Local governments will fund most of the programs aimed at cutting the level of harmful particles in the air in 117 cities by at least 5 percent between 2011 and 2015, the Ministry of Environmental Protection said in a statement on its website.

Doctors warn that the tiny floating PM 2.5 particles, named for their less than 2.5 micrometer diameter, can settle in the lungs and cause respiratory problems and other illnesses.

China began publishing data on the amount of such pollution earlier this year in an effort to address concerns from residents that pollution readings were grossly understated.

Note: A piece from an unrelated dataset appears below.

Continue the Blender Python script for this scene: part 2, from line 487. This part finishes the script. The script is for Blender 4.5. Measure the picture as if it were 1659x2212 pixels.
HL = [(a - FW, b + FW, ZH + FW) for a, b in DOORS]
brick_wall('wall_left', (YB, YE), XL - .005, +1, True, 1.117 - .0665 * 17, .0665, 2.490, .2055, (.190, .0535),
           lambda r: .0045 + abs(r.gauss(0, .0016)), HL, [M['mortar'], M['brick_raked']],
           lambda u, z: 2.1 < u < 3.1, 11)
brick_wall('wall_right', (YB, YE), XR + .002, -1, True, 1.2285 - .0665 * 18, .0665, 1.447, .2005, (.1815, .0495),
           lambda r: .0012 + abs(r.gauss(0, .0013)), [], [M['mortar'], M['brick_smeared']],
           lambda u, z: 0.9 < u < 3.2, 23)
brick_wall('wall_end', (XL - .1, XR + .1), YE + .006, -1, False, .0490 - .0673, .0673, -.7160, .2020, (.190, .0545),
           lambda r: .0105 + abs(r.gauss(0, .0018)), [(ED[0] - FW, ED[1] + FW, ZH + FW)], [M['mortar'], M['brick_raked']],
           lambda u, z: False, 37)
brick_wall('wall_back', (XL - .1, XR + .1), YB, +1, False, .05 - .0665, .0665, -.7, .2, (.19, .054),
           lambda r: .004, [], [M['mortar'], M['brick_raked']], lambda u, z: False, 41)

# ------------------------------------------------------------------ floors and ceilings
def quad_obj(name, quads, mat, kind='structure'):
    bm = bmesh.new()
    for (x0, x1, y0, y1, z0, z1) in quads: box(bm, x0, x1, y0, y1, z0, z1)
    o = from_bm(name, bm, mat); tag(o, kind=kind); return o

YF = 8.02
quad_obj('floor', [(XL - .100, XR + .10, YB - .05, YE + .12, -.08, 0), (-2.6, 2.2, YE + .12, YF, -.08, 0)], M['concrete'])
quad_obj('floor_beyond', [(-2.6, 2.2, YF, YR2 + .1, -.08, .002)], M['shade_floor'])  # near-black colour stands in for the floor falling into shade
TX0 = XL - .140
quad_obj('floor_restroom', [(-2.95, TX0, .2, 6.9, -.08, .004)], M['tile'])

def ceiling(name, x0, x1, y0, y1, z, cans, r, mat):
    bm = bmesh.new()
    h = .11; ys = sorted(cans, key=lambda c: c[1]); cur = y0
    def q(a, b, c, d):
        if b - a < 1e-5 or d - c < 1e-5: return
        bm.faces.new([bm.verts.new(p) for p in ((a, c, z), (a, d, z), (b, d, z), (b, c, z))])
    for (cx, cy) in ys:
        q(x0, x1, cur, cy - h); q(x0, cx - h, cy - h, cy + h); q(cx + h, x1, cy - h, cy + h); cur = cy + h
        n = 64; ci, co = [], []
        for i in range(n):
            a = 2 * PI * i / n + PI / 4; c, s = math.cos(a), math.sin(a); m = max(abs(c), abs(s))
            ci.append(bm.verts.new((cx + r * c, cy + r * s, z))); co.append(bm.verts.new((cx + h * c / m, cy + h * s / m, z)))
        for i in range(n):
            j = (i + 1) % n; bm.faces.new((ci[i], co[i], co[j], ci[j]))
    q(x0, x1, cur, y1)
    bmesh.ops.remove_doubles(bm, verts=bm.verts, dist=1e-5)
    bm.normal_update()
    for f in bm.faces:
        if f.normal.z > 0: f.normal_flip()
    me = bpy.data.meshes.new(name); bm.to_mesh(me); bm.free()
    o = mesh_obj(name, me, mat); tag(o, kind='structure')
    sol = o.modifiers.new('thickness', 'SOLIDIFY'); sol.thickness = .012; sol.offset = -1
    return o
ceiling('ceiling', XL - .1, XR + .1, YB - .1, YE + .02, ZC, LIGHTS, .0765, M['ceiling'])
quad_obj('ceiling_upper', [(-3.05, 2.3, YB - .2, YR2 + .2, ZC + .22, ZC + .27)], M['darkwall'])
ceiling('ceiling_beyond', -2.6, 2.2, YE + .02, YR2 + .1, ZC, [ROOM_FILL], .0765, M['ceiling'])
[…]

Chinese officials have acknowledged that the thick cocktail of smokestack emissions, vehicle exhaust, dust and aerosols that often fills the air in many cities is a growing concern to increasingly prosperous urban residents.

Many Chinese in Beijing refer to an air pollution index published by the U.S. embassy, a move that has drawn the ire of Chinese officials who have called it unscientific.

Those measurements, based on U.S. standards, appear much grimmer than those of the city government's and often list pollution levels as hazardous at prolonged exposure.

China has cited its ongoing reliance on heavy industry as the reason it failed to meet some of its 2011 air and water pollution reduction targets.

Earlier government projections gave more ambitious pollution reduction targets. State radio reported in February that Beijing would reduce PM 2.5 levels by 15 percent by 2015 compared with 2010 levels, and cut overall air pollution levels by 30 percent over the same period.